Federalism Court case Comparison
Marbury v. Madison & McCulloh v. Maryland
Marbury v. Madison (1803)
- Was a landmark in case in United States law which helped to define the boundary between the American government's constitutionality separate executive and judicial branches.
- The case resulted from a petition to the Supreme Court by William Marbury, who President John Adams had appointed as Justice of the Peace in the District of Columbia during his final days of office in an effort to weaken the incoming Democratic-Republican Congress.
- The Democratic-Republican administration under Jefferson had no desire to seat John Adam's Federalist "midnight judges", and they refused to deliver the remaining commissions to these judges.
- Marbury sued the Jefferson Administration, and the case eventually landed before the Supreme Court. Chief Justice John Marshall, himself a Federalist, ruled against the government in the case of Marbury v. Madison.
- The case established the precedent of judicial review, which is the power of the judicial branch to prohibit actions of the other two branches when they contradict the Constitution.
McCulloh v.
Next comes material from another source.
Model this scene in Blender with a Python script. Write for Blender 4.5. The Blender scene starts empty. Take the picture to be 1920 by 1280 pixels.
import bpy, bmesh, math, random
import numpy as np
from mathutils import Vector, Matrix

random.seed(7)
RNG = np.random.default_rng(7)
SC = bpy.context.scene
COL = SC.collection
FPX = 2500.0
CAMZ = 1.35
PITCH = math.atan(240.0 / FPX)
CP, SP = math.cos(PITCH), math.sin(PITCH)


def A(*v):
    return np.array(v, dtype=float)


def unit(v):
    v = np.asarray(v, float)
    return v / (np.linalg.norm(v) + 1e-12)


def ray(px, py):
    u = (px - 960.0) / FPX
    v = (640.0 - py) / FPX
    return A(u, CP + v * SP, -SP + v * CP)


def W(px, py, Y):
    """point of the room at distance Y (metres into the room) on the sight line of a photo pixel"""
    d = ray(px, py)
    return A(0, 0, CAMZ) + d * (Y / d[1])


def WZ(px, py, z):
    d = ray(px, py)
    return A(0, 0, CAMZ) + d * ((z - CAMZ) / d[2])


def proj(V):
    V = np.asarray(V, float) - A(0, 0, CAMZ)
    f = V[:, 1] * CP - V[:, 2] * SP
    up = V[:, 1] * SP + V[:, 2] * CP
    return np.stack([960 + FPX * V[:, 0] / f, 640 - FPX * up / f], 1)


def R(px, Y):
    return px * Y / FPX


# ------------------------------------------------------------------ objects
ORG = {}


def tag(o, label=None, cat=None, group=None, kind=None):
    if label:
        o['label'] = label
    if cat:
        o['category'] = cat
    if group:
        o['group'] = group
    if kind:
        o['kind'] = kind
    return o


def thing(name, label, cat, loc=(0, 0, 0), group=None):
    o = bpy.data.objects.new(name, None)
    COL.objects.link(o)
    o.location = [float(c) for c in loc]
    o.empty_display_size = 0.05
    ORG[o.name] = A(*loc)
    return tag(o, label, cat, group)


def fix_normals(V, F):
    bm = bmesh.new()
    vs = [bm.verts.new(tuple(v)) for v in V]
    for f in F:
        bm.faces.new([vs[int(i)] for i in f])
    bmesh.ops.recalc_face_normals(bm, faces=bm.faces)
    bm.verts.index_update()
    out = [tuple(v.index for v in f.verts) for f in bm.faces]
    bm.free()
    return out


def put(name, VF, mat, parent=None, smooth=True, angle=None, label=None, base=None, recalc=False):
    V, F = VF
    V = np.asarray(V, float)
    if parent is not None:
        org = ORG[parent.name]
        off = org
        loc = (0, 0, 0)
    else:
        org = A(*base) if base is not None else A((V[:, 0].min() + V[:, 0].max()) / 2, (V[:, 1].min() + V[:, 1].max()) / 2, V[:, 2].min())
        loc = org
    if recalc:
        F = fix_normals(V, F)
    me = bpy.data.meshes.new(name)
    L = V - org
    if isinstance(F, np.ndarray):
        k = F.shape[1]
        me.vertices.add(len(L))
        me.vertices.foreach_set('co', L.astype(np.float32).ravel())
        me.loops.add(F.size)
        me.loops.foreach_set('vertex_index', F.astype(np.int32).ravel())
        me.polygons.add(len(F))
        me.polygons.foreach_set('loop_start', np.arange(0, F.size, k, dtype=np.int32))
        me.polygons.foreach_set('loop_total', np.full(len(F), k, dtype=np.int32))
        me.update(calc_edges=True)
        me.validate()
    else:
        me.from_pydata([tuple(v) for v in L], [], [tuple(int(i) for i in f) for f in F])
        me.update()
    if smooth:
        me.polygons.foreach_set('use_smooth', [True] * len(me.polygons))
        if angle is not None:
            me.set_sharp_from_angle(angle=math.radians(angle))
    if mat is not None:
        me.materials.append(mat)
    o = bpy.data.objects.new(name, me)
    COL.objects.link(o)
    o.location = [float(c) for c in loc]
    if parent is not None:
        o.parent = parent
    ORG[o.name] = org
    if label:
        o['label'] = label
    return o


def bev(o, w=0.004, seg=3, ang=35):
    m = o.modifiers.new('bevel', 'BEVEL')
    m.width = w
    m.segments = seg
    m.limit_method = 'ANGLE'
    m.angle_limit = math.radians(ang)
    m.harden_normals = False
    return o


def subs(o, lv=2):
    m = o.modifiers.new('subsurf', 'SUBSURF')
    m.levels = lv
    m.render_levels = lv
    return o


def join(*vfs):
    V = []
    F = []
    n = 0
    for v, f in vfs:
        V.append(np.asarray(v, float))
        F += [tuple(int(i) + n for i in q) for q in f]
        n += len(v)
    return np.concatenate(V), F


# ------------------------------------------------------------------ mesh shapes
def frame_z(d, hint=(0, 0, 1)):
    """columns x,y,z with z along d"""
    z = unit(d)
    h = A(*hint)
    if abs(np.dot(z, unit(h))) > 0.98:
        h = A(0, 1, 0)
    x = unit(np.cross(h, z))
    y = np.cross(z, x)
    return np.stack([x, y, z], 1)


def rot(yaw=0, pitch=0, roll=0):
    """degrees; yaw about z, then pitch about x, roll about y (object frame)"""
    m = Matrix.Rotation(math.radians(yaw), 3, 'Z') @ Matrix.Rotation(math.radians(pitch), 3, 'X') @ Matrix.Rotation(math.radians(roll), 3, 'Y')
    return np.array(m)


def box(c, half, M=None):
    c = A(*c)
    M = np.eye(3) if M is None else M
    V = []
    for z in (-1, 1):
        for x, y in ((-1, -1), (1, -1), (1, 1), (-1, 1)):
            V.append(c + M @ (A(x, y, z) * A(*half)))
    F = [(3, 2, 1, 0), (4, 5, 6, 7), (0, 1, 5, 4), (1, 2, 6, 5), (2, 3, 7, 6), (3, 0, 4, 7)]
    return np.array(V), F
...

Maryland (1819)
- Was a Landmark case that ruled that Congress had implied powers under the necessary and proper clause of Article 1, Section 8 of the Constitution to create the Second Bank of the United States and that the state of Maryland lacked the power to tax the Bank.
- Arguably Chief Justice John Marshall's finest opinion, McCulloh not only gave Congress broad discretionary power to implement the enumerated powers, but also repudiated, in ringing language, the radical states' rights arguments presented by counsel for Maryland.
- For McCulloh: The creation of a national bank had been fully debated in Congress as a means for conducting the financial operations of the nation, and Congress had deemed its establishment "necessary and proper." Minute details of national operations cannot be specified in a document like the Constitution, which provides only a framework. As such, many legitimate powers of government are implied by, rather than stated, in the Constitution. The bank was a legitimate federal function with which no State may interfere. The Maryland tax on the national bank, therefore, was unconstitutional.
- For Maryland: As a sovereign State, Maryland was vested by its people with all authority to regulate business and to tax institutions inside its borders. The regulation of banks was long accepted as a necessary means to prevent financial abuses. Since the Federal Government had created a number of statues to regulate State banks, what should prevent Maryland from regulating federal banks? Furthermore, since no authority to charter a federal bank is included in the Constitution, the Bank of the United States was, the State argued, unconstitutional.
- Marshall rejected Maryland's Argument, going on to say that the Constitution was meant to be an outline of basic ideas, easily understood by the general public, and open to interpretation. Marshall went on to argue that while the powers of government are limited, the "necessary and proper" clause was meant to enlarge the ability of Congress to carry out its enumerated powers.